Cultural Appropriation: Darf die Mode das Jahr des Tigers feiern?
- Text: Leandra Nef
- Bild: Balenciaga
Viele Modehäuser feiern 2022 das Chinesische Jahr des Tigers. Ein «Roaring Business»?
Der Tiger erreichte beim grossen Rennen des Jadekaisers als drittes von zwölf Tieren das Ziel, so will es die mythologische Überlieferung. Darum feiert China alle zwölf Jahre das Jahr des Tigers. Auch 2022. 2010, beim letzten Mal, verantwortete das Land erst einen Bruchteil der weltweiten Luxuseinkäufe, wurde von High-Fashion-Marken ausserhalb Chinas weithin ignoriert.

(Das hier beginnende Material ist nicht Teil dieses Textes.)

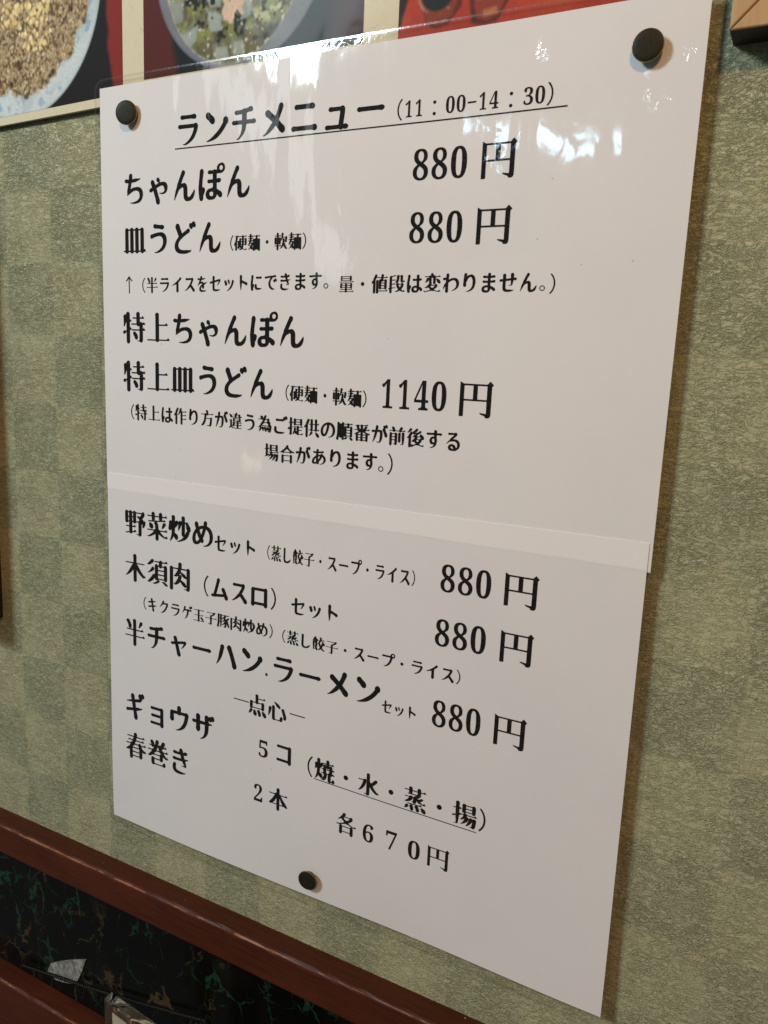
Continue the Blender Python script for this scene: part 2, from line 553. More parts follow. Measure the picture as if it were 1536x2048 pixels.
def paint_rice(U, V):
    n1 = fbm(U, V, 9, 1); n2 = fbm(U, V, 2.2, 2)
    C = np.zeros(U.shape + (3,)) + np.array([0.007, 0.004, 0.005])
    # red cloth at the right, edge running from top to bottom
    C = lay(C, S(U - (-0.5 + 0.10 * (V + 30) + n1 * 3), -1.2, 0.8), (0.225, 0.018, 0.012))
    C = lay(C, S(U, 6.5, 11) * 0.35, (0.10, 0.012, 0.010))
    du, dv = U + 45.0, V + 39.5
    r = np.hypot(du, dv)
    plate = S(-r, -44.1, -43.5)
    base = np.zeros_like(C) + np.array([0.58, 0.66, 0.70])
    base = lay(base, S(n1, 0.42, 0.7) * 0.45, (0.34, 0.45, 0.52))
    blue = S(fbm(U, V, 3.0, 5), 0.53, 0.66) * S(r, 36.5, 38.0) * S(-r, -42.6, -41.4)
    base = lay(base, blue * 0.60, (0.17, 0.34, 0.52))
    base = lay(base, S(r, 42.4, 43.4) * 0.8, (0.40, 0.52, 0.62))
    base = lay(base, S(-np.abs(r - 43.7), -0.5, -0.1) * 0.7, (0.55, 0.60, 0.60))
    C = lay(C, plate, base)
    edge = 37.2 + (fbm(U, V, 5.0, 8) - 0.5) * 7.5 - 2.2 * S(dv, 20, 37)
    rice = r < edge
    sh = S(-(r - edge), -1.6, 0.2) * (1 - rice)
    C = lay(C, sh * 0.35, (0.20, 0.22, 0.24))
    C = lay(C, rice.astype(float), (0.13, 0.085, 0.045))
    cols = [(0.46, 0.35, 0.19), (0.42, 0.31, 0.16), (0.54, 0.43, 0.27), (0.36, 0.25, 0.12), (0.48, 0.37, 0.21), (0.58, 0.49, 0.34), (0.50, 0.39, 0.24), (0.30, 0.19, 0.09)]
    C = scatter_grains(C, U, V, rice, 13000, 3, cols, 0.34, 0.66)
    darkreg = rice & (fbm(U, V, 7.0, 12) > 0.60)
    C = scatter_grains(C, U, V, darkreg, 1700, 4, [(0.07, 0.035, 0.02), (0.11, 0.05, 0.03), (0.16, 0.09, 0.05)], 0.6, 1.3, 1.8)
    egg = rice & (((((U + 37) / 8.5) ** 2 + ((V + 27) / 8) ** 2) < 1 + 1.1 * (n2 - 0.5)) | ((((U + 33) / 5) ** 2 + ((V + 34) / 7) ** 2) < 1 + n2 - 0.5) | ((((U + 50) / 6) ** 2 + ((V + 34) / 7) ** 2) < 1 + n2 - .5))
    C = scatter_grains(C, U, V, egg, 2200, 5, [(0.82, 0.64, 0.28), (0.76, 0.56, 0.22), (0.86, 0.72, 0.40)], 0.6, 1.3, 1.5)
    spot = rice & (fbm(U, V, 3.5, 21) > 0.67)
    C = scatter_grains(C, U, V, spot, 500, 6, [(0.62, 0.40, 0.10), (0.55, 0.42, 0.22)], 0.6, 1.2, 1.6)
    return C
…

Laut «CNN» lancierte Prada damals als eine von wenigen Marken Produkte extra zum chinesischen Neujahr: Handyschmuck mit Tigermotiv. Zwölf Jahre später entwickelt sich China zum wichtigsten Luxusmarkt der Welt. Für das Neujahrsfest 2021 etwa sollen die Chines:innen 120 Milliarden Franken hingeblättert haben – Schenken bringt Glück.
Ein lukratives Geschäft
Gleichzeitig hat es sich als lukrative Neujahrstradition westlicher Brands etabliert, sie mit thematisch abgestimmten Capsule Collections dabei zu unterstützen. Wobei sich der Tiger dank seines modischen Haarkleids natürlich besser vermarkten lässt als die Ratte vor zwei Jahren.
Einige Kollektionen sind dennoch für die Katz: Gucci fotografierte für seine Kampagne echte Tiger und wurde entsprechend kritisiert – und Marni dafür, dass es seine Raubkatzen von Magdalena Suarez Frimkess illustrieren liess, einer Künstlerin aus dem nicht sehr asiatischen Venezuela.
Der Tiger für den guten Zweck
Andere Labels arbeiten mit den Kulturen, von denen sie profitieren, zusammen: Bei Moschino etwa präsentieren einheimische Models die Kellogg’s-Frosties-Clutch mit Tony dem Tiger, bei Ferragamo designt das Künstlerduo Sun Yuan und Peng Yu den Print für die Kapsel.
Oder sie spenden: Bottega Veneta für die Instandhaltung der Chinesischen Mauer (die das Modehaus auch gleich als Werbefläche zweckentfremdet hat), Prada für den Tigerschutz.
Cultural Appreciation statt Cultural Appropriation also? Die junge chinesische Generation schätze sinnvolle Aktivitäten wie diese, liess «Vogue Business» eine Expertin erklären. Und die Brands? Die schätzen ihre Poleposition im grossen, ganz und gar (unmytho-)logischen Rennen ums chinesische Geld.